Entrevista:O Estado inteligente

sexta-feira, março 09, 2007

Luiz Garcia - Uma rapidinha




O Globo
9/3/2007

O que veio George Bush fazer nesta rápida excursão à América do Sul? A pauta oficial fala em conversa com o presidente Lula sobre comércio exterior e combustíveis (etanol em vez de gasolina); também comércio exterior com o Uruguai; combate ao tráfico de drogas com a Colômbia; imigração e segurança com México e Guatemala.

Tudo vapt-vupt demais para avanços importantes - e nada que não poderia ser discutido, ou já não esteja sendo, no nível das chancelarias. Mas o avião presidencial não decola à toa: a viagem rapidinha é, como todo mundo sabe, uma manobra diplomática para minar o prestígio do venezuelano Hugo Chávez no Hemisfério. Como outras atividades rapidinhas, é provável que mais valha pela expectativa do que pela realização.

Mas certamente há razão para a preocupação dos EUA. A demagogia de Chávez continua fazendo sucesso em países ignorados pela diplomacia americana. Ou seja, os que recebem menos ajuda financeira de Washington e - não sei se a expressão já foi usada no contexto das relações diplomáticas, mas parece adequada - menos cafunés da Casa Branca. (A palavra significa, literalmente, "o ato de coçar levemente a cabeça de alguém para fazê-lo adormecer". É surpreendente que não tenha sido usada até hoje para descrever políticas de países ricos em relação aos seus primos pobres.)

Batendo perfil contra perfil, não é fácil escolher um namorado ideal entre Bush e Chávez. Exceto, claro, para o Itamaraty, na sua estratégia atual, marcada por uma rígida postura ideológica caduca, coisa de Terceiro Mundo. Ou seja, do tempo da Guerra Fria, quando homens da estatura de um Nehru buscaram, com bravo empenho e escasso sucesso, abrir um caminho independente em relação aos Estados Unidos e a hoje falecida e pouco pranteada União Soviética.

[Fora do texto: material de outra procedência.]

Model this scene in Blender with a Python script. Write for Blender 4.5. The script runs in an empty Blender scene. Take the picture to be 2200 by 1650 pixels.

Seria recomendável, para quem considera a opção entre Bush e Chávez uma espécie de escolha de Sofia, pensar a longo prazo. Homens públicos, inevitavelmente, e em muitos e muitos casos graças a Deus, sempre saem de cena.

Hugo Chávez não tem sucessor à vista: sua força é inteiramente pessoal, aparentemente intransferível - e depende exclusivamente do dinheiro do petróleo venezuelano. Bush tem data marcada para sair de cena e, com ele (pelo menos por oito anos), a visão de mundo da ala direita do Partido Republicano.

Para qualquer chancelaria sul-americana que conheça um pouco de História, é absoluta irresponsabilidade definir o chavismo como desejável estratégia de curto ou longo prazo. Idem, confiar cegamente que uma administração do Partido Democrata em Washington, embora mais tranqüilizadora para o planeta, será mamão com açúcar para os interesses brasileiros.

Com tudo isso em mente, parece prudente concluir que as 24 horas de Bush pouco significam. Não merecem oba-oba nos discursos nem o infantilismo da queima de bandeiras americanas nas ruas.